What you need to do
Output the material beneath exactly, leaving nothing out.

Task input
= = = = = = =

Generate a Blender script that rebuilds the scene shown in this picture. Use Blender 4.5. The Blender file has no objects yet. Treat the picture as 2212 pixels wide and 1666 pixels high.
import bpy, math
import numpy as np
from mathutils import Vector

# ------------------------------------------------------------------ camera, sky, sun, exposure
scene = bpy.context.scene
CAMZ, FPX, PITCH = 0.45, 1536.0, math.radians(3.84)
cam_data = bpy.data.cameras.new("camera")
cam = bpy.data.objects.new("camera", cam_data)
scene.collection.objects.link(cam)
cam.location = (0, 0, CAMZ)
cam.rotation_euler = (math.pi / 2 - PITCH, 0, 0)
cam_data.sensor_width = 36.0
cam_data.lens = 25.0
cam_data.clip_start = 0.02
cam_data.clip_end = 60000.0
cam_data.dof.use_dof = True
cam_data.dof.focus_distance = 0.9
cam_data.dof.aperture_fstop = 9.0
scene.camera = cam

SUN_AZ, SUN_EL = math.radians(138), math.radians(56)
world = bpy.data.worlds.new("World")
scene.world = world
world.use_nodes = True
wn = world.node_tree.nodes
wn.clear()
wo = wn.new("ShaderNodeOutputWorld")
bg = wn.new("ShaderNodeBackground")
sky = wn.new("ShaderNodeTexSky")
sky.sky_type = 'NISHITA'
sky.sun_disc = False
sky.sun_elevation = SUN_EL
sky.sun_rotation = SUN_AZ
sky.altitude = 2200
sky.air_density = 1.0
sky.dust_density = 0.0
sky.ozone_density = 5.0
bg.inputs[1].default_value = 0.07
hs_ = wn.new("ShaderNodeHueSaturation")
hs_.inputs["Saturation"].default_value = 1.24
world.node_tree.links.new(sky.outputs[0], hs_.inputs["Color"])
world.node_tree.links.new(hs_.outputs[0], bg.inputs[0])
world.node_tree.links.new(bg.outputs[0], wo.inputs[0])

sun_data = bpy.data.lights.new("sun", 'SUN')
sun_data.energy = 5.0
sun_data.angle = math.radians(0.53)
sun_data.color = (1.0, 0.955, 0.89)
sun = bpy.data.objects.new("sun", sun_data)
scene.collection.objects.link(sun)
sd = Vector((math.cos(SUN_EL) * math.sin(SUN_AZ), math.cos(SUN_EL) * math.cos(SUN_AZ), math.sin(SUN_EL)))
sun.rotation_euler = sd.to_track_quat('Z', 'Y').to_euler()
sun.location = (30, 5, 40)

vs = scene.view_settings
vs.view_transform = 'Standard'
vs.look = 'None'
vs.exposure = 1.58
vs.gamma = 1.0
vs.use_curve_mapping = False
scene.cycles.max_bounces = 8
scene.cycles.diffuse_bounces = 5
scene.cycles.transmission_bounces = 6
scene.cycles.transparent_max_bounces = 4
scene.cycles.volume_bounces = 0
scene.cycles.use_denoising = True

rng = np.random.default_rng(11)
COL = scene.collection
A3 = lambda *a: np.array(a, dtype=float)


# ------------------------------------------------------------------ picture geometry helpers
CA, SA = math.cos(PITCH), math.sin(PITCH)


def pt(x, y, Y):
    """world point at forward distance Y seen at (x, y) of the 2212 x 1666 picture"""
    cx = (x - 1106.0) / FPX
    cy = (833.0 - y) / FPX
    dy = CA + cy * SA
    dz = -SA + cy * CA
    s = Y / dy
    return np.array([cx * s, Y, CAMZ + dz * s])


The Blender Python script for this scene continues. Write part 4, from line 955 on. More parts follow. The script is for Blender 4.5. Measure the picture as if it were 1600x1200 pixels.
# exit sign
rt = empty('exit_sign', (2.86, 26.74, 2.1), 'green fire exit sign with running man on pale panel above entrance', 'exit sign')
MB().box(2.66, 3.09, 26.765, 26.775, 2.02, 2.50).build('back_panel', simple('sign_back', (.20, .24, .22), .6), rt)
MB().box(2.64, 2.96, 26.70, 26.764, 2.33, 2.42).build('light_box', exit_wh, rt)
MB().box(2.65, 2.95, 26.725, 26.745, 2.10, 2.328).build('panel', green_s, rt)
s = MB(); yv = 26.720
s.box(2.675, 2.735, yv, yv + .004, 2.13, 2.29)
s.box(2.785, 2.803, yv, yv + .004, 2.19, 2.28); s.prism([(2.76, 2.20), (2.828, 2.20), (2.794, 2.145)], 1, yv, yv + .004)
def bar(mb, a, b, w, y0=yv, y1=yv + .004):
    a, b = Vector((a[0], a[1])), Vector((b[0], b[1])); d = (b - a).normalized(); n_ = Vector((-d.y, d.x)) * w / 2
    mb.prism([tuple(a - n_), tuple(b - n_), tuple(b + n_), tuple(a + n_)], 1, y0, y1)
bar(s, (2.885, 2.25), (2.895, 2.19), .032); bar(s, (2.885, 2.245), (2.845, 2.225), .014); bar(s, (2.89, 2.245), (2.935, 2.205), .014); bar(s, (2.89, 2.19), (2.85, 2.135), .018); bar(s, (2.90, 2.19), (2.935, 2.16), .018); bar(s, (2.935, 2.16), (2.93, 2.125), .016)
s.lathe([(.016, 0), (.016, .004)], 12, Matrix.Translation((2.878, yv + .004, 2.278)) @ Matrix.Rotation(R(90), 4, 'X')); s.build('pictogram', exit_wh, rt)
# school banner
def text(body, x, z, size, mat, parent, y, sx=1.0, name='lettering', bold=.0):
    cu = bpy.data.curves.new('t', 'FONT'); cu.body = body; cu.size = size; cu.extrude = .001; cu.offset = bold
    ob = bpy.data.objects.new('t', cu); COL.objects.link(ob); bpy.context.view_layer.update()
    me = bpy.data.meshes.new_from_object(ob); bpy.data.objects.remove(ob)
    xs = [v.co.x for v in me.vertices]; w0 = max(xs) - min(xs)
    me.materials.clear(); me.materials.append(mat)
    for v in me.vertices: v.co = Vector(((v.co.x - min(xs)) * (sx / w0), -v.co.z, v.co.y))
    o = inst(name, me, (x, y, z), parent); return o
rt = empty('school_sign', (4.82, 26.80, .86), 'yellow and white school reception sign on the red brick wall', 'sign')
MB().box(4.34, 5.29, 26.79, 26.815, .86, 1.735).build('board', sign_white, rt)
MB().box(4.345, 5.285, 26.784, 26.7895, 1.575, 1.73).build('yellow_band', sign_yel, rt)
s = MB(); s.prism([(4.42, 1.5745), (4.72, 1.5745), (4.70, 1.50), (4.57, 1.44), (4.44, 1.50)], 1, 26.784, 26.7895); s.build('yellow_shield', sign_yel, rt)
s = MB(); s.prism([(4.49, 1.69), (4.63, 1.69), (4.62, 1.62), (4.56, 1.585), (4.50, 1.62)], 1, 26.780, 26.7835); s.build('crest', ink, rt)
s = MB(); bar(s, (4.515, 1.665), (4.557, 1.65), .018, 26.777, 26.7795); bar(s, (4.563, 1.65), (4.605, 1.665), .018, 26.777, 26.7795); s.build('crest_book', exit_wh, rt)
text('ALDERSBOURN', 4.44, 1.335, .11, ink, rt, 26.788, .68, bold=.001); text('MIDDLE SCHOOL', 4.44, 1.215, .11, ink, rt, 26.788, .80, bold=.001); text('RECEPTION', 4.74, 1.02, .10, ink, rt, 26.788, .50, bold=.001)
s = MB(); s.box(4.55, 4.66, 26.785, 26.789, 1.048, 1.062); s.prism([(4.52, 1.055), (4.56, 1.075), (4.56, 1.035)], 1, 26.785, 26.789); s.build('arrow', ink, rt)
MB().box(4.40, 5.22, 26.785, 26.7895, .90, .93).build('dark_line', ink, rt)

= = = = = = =

Exercise result
Generate a Blender script that rebuilds the scene shown in this picture. Use Blender 4.5. The Blender file has no objects yet. Treat the picture as 2212 pixels wide and 1666 pixels high.
import bpy, math
import numpy as np
from mathutils import Vector

# ------------------------------------------------------------------ camera, sky, sun, exposure
scene = bpy.context.scene
CAMZ, FPX, PITCH = 0.45, 1536.0, math.radians(3.84)
cam_data = bpy.data.cameras.new("camera")
cam = bpy.data.objects.new("camera", cam_data)
scene.collection.objects.link(cam)
cam.location = (0, 0, CAMZ)
cam.rotation_euler = (math.pi / 2 - PITCH, 0, 0)
cam_data.sensor_width = 36.0
cam_data.lens = 25.0
cam_data.clip_start = 0.02
cam_data.clip_end = 60000.0
cam_data.dof.use_dof = True
cam_data.dof.focus_distance = 0.9
cam_data.dof.aperture_fstop = 9.0
scene.camera = cam

SUN_AZ, SUN_EL = math.radians(138), math.radians(56)
world = bpy.data.worlds.new("World")
scene.world = world
world.use_nodes = True
wn = world.node_tree.nodes
wn.clear()
wo = wn.new("ShaderNodeOutputWorld")
bg = wn.new("ShaderNodeBackground")
sky = wn.new("ShaderNodeTexSky")
sky.sky_type = 'NISHITA'
sky.sun_disc = False
sky.sun_elevation = SUN_EL
sky.sun_rotation = SUN_AZ
sky.altitude = 2200
sky.air_density = 1.0
sky.dust_density = 0.0
sky.ozone_density = 5.0
bg.inputs[1].default_value = 0.07
hs_ = wn.new("ShaderNodeHueSaturation")
hs_.inputs["Saturation"].default_value = 1.24
world.node_tree.links.new(sky.outputs[0], hs_.inputs["Color"])
world.node_tree.links.new(hs_.outputs[0], bg.inputs[0])
world.node_tree.links.new(bg.outputs[0], wo.inputs[0])

sun_data = bpy.data.lights.new("sun", 'SUN')
sun_data.energy = 5.0
sun_data.angle = math.radians(0.53)
sun_data.color = (1.0, 0.955, 0.89)
sun = bpy.data.objects.new("sun", sun_data)
scene.collection.objects.link(sun)
sd = Vector((math.cos(SUN_EL) * math.sin(SUN_AZ), math.cos(SUN_EL) * math.cos(SUN_AZ), math.sin(SUN_EL)))
sun.rotation_euler = sd.to_track_quat('Z', 'Y').to_euler()
sun.location = (30, 5, 40)

vs = scene.view_settings
vs.view_transform = 'Standard'
vs.look = 'None'
vs.exposure = 1.58
vs.gamma = 1.0
vs.use_curve_mapping = False
scene.cycles.max_bounces = 8
scene.cycles.diffuse_bounces = 5
scene.cycles.transmission_bounces = 6
scene.cycles.transparent_max_bounces = 4
scene.cycles.volume_bounces = 0
scene.cycles.use_denoising = True

rng = np.random.default_rng(11)
COL = scene.collection
A3 = lambda *a: np.array(a, dtype=float)


# ------------------------------------------------------------------ picture geometry helpers
CA, SA = math.cos(PITCH), math.sin(PITCH)


def pt(x, y, Y):
    """world point at forward distance Y seen at (x, y) of the 2212 x 1666 picture"""
    cx = (x - 1106.0) / FPX
    cy = (833.0 - y) / FPX
    dy = CA + cy * SA
    dz = -SA + cy * CA
    s = Y / dy
    return np.array([cx * s, Y, CAMZ + dz * s])


The Blender Python script for this scene continues. Write part 4, from line 955 on. More parts follow. The script is for Blender 4.5. Measure the picture as if it were 1600x1200 pixels.
# exit sign
rt = empty('exit_sign', (2.86, 26.74, 2.1), 'green fire exit sign with running man on pale panel above entrance', 'exit sign')
MB().box(2.66, 3.09, 26.765, 26.775, 2.02, 2.50).build('back_panel', simple('sign_back', (.20, .24, .22), .6), rt)
MB().box(2.64, 2.96, 26.70, 26.764, 2.33, 2.42).build('light_box', exit_wh, rt)
MB().box(2.65, 2.95, 26.725, 26.745, 2.10, 2.328).build('panel', green_s, rt)
s = MB(); yv = 26.720
s.box(2.675, 2.735, yv, yv + .004, 2.13, 2.29)
s.box(2.785, 2.803, yv, yv + .004, 2.19, 2.28); s.prism([(2.76, 2.20), (2.828, 2.20), (2.794, 2.145)], 1, yv, yv + .004)
def bar(mb, a, b, w, y0=yv, y1=yv + .004):
    a, b = Vector((a[0], a[1])), Vector((b[0], b[1])); d = (b - a).normalized(); n_ = Vector((-d.y, d.x)) * w / 2
    mb.prism([tuple(a - n_), tuple(b - n_), tuple(b + n_), tuple(a + n_)], 1, y0, y1)
bar(s, (2.885, 2.25), (2.895, 2.19), .032); bar(s, (2.885, 2.245), (2.845, 2.225), .014); bar(s, (2.89, 2.245), (2.935, 2.205), .014); bar(s, (2.89, 2.19), (2.85, 2.135), .018); bar(s, (2.90, 2.19), (2.935, 2.16), .018); bar(s, (2.935, 2.16), (2.93, 2.125), .016)
s.lathe([(.016, 0), (.016, .004)], 12, Matrix.Translation((2.878, yv + .004, 2.278)) @ Matrix.Rotation(R(90), 4, 'X')); s.build('pictogram', exit_wh, rt)
# school banner
def text(body, x, z, size, mat, parent, y, sx=1.0, name='lettering', bold=.0):
    cu = bpy.data.curves.new('t', 'FONT'); cu.body = body; cu.size = size; cu.extrude = .001; cu.offset = bold
    ob = bpy.data.objects.new('t', cu); COL.objects.link(ob); bpy.context.view_layer.update()
    me = bpy.data.meshes.new_from_object(ob); bpy.data.objects.remove(ob)
    xs = [v.co.x for v in me.vertices]; w0 = max(xs) - min(xs)
    me.materials.clear(); me.materials.append(mat)
    for v in me.vertices: v.co = Vector(((v.co.x - min(xs)) * (sx / w0), -v.co.z, v.co.y))
    o = inst(name, me, (x, y, z), parent); return o
rt = empty('school_sign', (4.82, 26.80, .86), 'yellow and white school reception sign on the red brick wall', 'sign')
MB().box(4.34, 5.29, 26.79, 26.815, .86, 1.735).build('board', sign_white, rt)
MB().box(4.345, 5.285, 26.784, 26.7895, 1.575, 1.73).build('yellow_band', sign_yel, rt)
s = MB(); s.prism([(4.42, 1.5745), (4.72, 1.5745), (4.70, 1.50), (4.57, 1.44), (4.44, 1.50)], 1, 26.784, 26.7895); s.build('yellow_shield', sign_yel, rt)
s = MB(); s.prism([(4.49, 1.69), (4.63, 1.69), (4.62, 1.62), (4.56, 1.585), (4.50, 1.62)], 1, 26.780, 26.7835); s.build('crest', ink, rt)
s = MB(); bar(s, (4.515, 1.665), (4.557, 1.65), .018, 26.777, 26.7795); bar(s, (4.563, 1.65), (4.605, 1.665), .018, 26.777, 26.7795); s.build('crest_book', exit_wh, rt)
text('ALDERSBOURN', 4.44, 1.335, .11, ink, rt, 26.788, .68, bold=.001); text('MIDDLE SCHOOL', 4.44, 1.215, .11, ink, rt, 26.788, .80, bold=.001); text('RECEPTION', 4.74, 1.02, .10, ink, rt, 26.788, .50, bold=.001)
s = MB(); s.box(4.55, 4.66, 26.785, 26.789, 1.048, 1.062); s.prism([(4.52, 1.055), (4.56, 1.075), (4.56, 1.035)], 1, 26.785, 26.789); s.build('arrow', ink, rt)
MB().box(4.40, 5.22, 26.785, 26.7895, .90, .93).build('dark_line', ink, rt)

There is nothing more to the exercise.